Con la estadística, hemos pasado de la sequía al diluvio. Y como sucede con la lluvia, es difícil decir si es peor la falta o el exceso.
La interpretación del Perú de José Carlos Mariátegui fue lograda sin apelar a los números: en sus páginas encuentro apenas tres o cuatro datos referidos al comercio exterior, la población de Lima y la fuerza laboral de las haciendas azucareras. Hace un cuarto de siglo se podía leer un periódico casi sin números, salvo las fechas. Hoy las noticias en cualquier medio de información llegan saturadas de cifras. A diario nos informamos del número de vacas que posee Cajamarca, de cuántas personas fueron asaltadas en Trujillo, de los niveles de las reservas internacionales y del ráting crediticio del país. La luz invasiva de la estadística penetra incluso la vida subjetiva. Gracias al invento de las encuestas de opinión podemos conocer, por ejemplo, en cuánto ha aumentado la sensación de inseguridad de los ciudadanos, sus planes de compras, expectativas económicas, preferencias políticas y hasta estado de felicidad.
Los inicios de mi vida profesional coincidieron con la masificación de la estadística. La carencia de datos representaba todavía una gran limitación para el economista pero el mundo empezaba a crear estadísticas nuevas. El BCR fue pionero en el cálculo del PBI y un profesor de San Marcos, Leoncio Palacios, realizó la primera encuesta del gasto familiar. Años después, el BCR elaboró el primer mapa de pobreza.

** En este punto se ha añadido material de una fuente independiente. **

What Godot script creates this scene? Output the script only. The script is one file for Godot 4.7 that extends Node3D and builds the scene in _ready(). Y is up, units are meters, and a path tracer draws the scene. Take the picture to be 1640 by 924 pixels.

El estado rudimentario de la ciencia estadística se prestó a errores que impactaron sobre la política. Uno fue la subestimación del crecimiento del PBI que según las cifras había sido un magro 1,5% anual durante una década. Ese resultado fue usado para justificar un giro político hacia el intervencionismo estatal en la economía, incluyendo mayor protección arancelaria, mayor gasto público, creación de empresas estatales y el establecimiento de un Instituto de Planificación. Luego se descubriría que se había cometido un error en el cálculo, y que la verdadera cifra del PBI era casi el doble. En algún grado, ese error contribuyó a la debacle del primer gobierno de Belaunde.
Otro error estadístico tuvo que ver con la concentración de la propiedad de la tierra agrícola. La cifra presentada no tuvo en cuenta que la productividad de la tierra difería enormemente según fuera cultivable o sirviera simplemente para pastos, y según fuera irrigada o no, creando la ilusión de que una simple redistribución de la propiedad solucionaría la pobreza rural. Más que error, se trataba de una cifra mañosa para justificar una reforma agraria pero su efecto fue una década de descuido de la infraestructura rural y de la productividad del campo.
Podría decirse que se trató de errores de aprendizaje, pero la multiplicación de las estadísticas en décadas más recientes significa que seguimos viviendo ese aprendizaje y que siguen abriéndose posibilidades de error en el cálculo y de manipulación en la presentación de los datos que cada día manejan más nuestras vidas.
Se vuelve urgente entonces una reflexión acerca del control de calidad en relación a las estadísticas. Los posibles instrumentos serían sobre todo la autonomía política de las oficinas técnicas, como existe para el BCR y las entidades reguladoras, además de la ética profesional de los técnicos, y la educación del público. Entre tanto, seguiremos cada día más expuestos a que, en vez de servir para lograr un gobierno más efectivo, los datos sirvan a los que solo buscan un beneficio propio, sea político o empresarial.